Septiembre en Chile huele a empanadas, suena a cueca y se pinta con volantines —cada vez menos, eso sí— de colores que cruzan los cielos.
Las fiestas patrias son, para
muchos niños, niñas y jóvenes, una pausa esperada en medio de la rutina
escolar, una semana en la que los patios de las casas se llenan de juegos, los
parques de familias y las calles de música.
Es cierto
que estos días son de descanso, pero también lo es que, si los miramos con
otros ojos, pueden ser una oportunidad única de aprender sin presión, más allá
de los límites de las aulas, rescatando lo que nos une como comunidad y lo que
llamamos patrimonio cultural.
En un
sistema educativo que suele asociar aprendizaje con pruebas, guías y
resultados, no siempre reconocemos que niños, niñas y jóvenes siguen
aprendiendo incluso cuando no hay cuadernos abiertos ni profesores dando
instrucciones.
Aprenden
cuando observan a sus mayores preparar una receta tradicional, cuando
participan en un juego colectivo en la plaza, o cuando cantan junto a sus
familias canciones que han pasado de generación en generación.
Cuando
viven y reviven la historia. Aprenden, sobre todo, cuando la curiosidad y el
disfrute son los motores de esa experiencia.
Las
fiestas patrias ofrecen múltiples escenarios para este tipo de aprendizajes.
Pensemos, por ejemplo, en los juegos típicos. La rayuela no es sólo un
lanzamiento de tejos. Es también una manera de ejercitar la coordinación, de
experimentar la importancia de la precisión y de aprender reglas comunes que
permiten el juego justo.
El trompo,
más allá de la destreza manual que requiere, enseña paciencia, práctica y la
satisfacción de ver un esfuerzo convertirse en movimiento armonioso. Hasta el
juego de la silla, tan recurrente en fondas y patios, transmite la experiencia
de compartir y de competir en un marco de respeto y risa.

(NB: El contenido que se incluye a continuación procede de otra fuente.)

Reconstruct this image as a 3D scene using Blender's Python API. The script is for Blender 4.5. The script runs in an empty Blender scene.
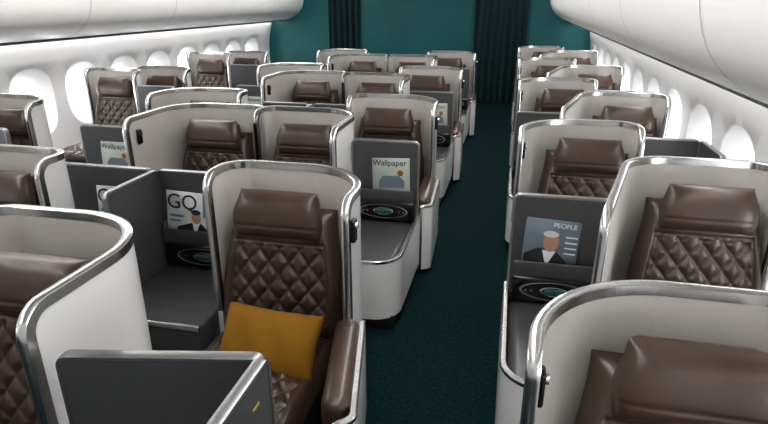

Está en los bailes, donde la cueca deja de ser
un simple requisito escolar y se convierte en una experiencia viva de historia,
de identidad y de expresión corporal. Está en los relatos orales, en los dichos
y refranes que aparecen en las conversaciones familiares, y que transmiten no
solo palabras, sino visiones de mundo, valores y formas de relación.
Si hay
algo que caracteriza a estas celebraciones es la búsqueda por reafirmar y
seguir construyendo el patrimonio.
No
hablamos de un patrimonio encerrado en vitrinas o resguardado en museos, sino
de un patrimonio vivo, que se respira en cada ramada, en cada fonda, y en cada
familia que se reúne en torno a una mesa a comerse un asadito.
El
patrimonio es lo que nos permite reconocernos en un nosotros, lo que hace que
cada niño y cada niña entienda que, más allá de sus diferencias, hay una
historia y unas prácticas comunes que nos mantienen unidos.
En este
sentido, las fiestas patrias no son sólo una pausa en el calendario escolar,
sino un aula abierta, un recordatorio de que lo que nos sostiene como comunidad
está siempre en movimiento, siempre disponible para ser aprendido y recreado
una y otra vez.
Claro está
que no se trata de convertir estos días en una sala de clases paralela ni de
imponer actividades educativas disfrazadas de diversión. Se trata, más bien, de
dar espacio a que la curiosidad surja de manera natural.
Cuando un
niño pregunta por qué se iza la bandera o cuándo se inició la tradición de las
ramadas, no necesita una respuesta enciclopédica, sino la oportunidad de
conversar, de imaginar y de conectar con el sentido de lo que se celebra. Con
las historias de nuestras abuelas, tías y madres.
Cuando una
niña quiere aprender a bailar cueca, no necesita una nota al final de la
música, sino un compañero o compañera dispuesto a enseñarle los pasos y a
reírse con ella en el intento.
En tiempos
donde la escuela parece concentrarse cada vez más en los resultados y menos en
los procesos, las fiestas patrias nos recuerdan que aprender es también un acto
de disfrute, de comunidad y de identidad.
Y que el
patrimonio —ese conjunto de prácticas, saberes y símbolos que compartimos— no
se transmite mejor en un libro de texto que en una mesa familiar, en una plaza
llena de volantines o en un corro de niños jugando a la cuerda.
Que a veces basta con abrirse al entorno, dejarse llevar por la pasión y disfrutar de aquello que nos une. A veces basta con escuchar con ojos cerrados y oído atento. Y que cada volantín en el cielo, cada cueca bailada y cada empanada compartida son, también, pequeñas semillas de comunidad que deben seguir creciendo mucho después de que las fiestas terminen.